January 21, 2010

Indiana Jones Rocks While Spiderman Swings

Among theme park enthusiasts, professionals and fans alike, an ongoing debate concerns Disneyland's Indiana Jones Adventure versus Universals' Islands of Adventure and The Amazing Adventures of Spiderman. Which is truly superior and state of the art? (At least this is the debate until Harry Potter's attraction opens featuring the use of the kuka arm technology!)

Both attractions are absolutely stunning! Indy's wow factor begins at its magnificent entrance, whereas Spiderman's cardboard building belies the incredible journey within. Once on board the vehicles, however, things even out pretty well- and the choice of superiority is mostly based on which fictional character and story seems to reasonate best with the rider.

Disney has let the effects inside Indy default to a poor state, and the advertised endless possible combinations of show has gone by the wayside. Islands of Adventure is also in a poor state. Universal has let the entire park become faded and full of broken effects- although I am hoping things get a quick refreshing before Harry Potter makes his debut.

In many ways, Potter's presence is a restart of the park just as California Adventure 2.0 gives the Disney suits one last chance to convince us that the second gate in Anaheim is worth the money that could be spent to go to its older sibling. Both companies get one last chance to do it right.

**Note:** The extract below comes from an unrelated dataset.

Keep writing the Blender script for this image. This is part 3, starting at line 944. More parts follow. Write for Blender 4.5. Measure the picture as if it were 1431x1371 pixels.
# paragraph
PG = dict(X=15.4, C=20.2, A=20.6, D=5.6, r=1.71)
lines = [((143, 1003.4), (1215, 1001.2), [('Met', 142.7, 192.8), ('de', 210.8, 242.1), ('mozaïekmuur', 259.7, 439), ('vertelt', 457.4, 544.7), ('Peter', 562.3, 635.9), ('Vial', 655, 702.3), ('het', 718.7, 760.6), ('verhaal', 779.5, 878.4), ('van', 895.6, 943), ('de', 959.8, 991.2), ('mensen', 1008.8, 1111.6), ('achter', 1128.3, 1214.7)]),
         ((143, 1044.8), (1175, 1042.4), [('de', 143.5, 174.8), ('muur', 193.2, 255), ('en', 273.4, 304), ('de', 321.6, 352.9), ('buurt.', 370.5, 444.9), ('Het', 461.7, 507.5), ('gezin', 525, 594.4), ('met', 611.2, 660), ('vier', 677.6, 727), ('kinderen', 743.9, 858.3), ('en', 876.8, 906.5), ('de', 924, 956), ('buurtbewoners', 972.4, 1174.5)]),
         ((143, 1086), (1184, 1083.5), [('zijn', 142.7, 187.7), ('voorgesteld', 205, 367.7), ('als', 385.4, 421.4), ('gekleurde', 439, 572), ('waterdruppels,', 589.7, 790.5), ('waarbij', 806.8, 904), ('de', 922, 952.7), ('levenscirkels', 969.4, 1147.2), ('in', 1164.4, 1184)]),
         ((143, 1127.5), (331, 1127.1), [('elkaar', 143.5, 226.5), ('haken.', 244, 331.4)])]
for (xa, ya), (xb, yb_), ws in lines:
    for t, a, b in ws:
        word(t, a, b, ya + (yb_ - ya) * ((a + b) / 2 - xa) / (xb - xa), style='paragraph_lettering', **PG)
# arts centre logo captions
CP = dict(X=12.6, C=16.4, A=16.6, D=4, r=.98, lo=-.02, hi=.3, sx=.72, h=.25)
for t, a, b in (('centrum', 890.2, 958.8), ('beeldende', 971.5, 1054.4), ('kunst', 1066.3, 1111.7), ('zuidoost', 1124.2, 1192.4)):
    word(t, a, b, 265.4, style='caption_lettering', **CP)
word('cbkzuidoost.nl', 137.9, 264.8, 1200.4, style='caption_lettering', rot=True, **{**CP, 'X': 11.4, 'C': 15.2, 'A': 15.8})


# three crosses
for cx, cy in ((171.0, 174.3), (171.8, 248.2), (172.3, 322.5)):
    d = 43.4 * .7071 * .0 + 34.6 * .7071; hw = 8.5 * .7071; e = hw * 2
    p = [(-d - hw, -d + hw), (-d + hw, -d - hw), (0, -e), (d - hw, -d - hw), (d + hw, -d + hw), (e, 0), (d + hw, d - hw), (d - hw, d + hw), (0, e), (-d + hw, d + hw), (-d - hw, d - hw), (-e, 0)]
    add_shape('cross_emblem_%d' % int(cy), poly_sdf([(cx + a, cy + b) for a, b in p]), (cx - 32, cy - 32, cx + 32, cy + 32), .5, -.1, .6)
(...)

I'll say this much: should "Potterland" deserve its accolades and the entire park gets in full working order, I could be passing by another day at a Disney park for one at Islands of Adventure. Disney's Animal Kingdom needs something new to pull me in, and the Disney's Hollywood Studios just need help with some fresh shows to replace the old and new attractions beyond the ones currently there. In this household, Epcot and the Magic Kingdom are still bread and butter for each visit.

Now, should Indy eventually make his way to Florida in a new adventure, I'd just have to give up Harry and his wizards to see it!